Two years ago, I bought the book Mathematics for the Nonmathematican, by Morris Kline.
There I learned a new way of solving equations, which is related to the principle that states that any alteration on both sides won't alter the output, Ex:.
$$x+8=4\tag{1}$$
$$x+8-8=4-8\tag{2}$$
$$x=-4\tag{3}$$
In my school, they didn't teach me this way, they taught me that the numbers walk from one side to another and when they do that, they change their sign and in one side we should put all the terms that have x, in the other, we put all terms that don't have $x$'s. Ex:.
$$x+4=2x+7\tag{1}$$
$$x-2x=7-4\tag{2}$$
$$-x=7-4\tag{3}$$
$$-x=3\tag{4}$$
If the $x$ is negative, then you swap the $-$ for $+$ and vice-versa for both terms:
$$x=-3\tag{5}$$
Some days ago I watched a video that stated the importance of teaching long division, the author argued that only long division could teach the concept of convergence and then I got worried with this method, is this way of teaching how to solve equations dangerous somehow? When I learned the first method two years ago, I felt that I could handle my equations better but that could be only wishful thinking.

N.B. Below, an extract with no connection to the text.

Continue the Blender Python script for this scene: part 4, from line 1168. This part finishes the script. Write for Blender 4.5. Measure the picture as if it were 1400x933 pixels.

EDIT: For the ones curious about the video in which the guy says that only long division teaches convergence, you can see it here. Specially this comment.
Best Answer
The worst thing to teach is that mathematics is a series of recipes to be blindly followed. Mathematics should be about ideas. The reason "walking from one side to the other" works is precisely that it preserves the solutions to the equation. Teaching the mechanics of solving equations without even mentioning that reason should be a criminal offense.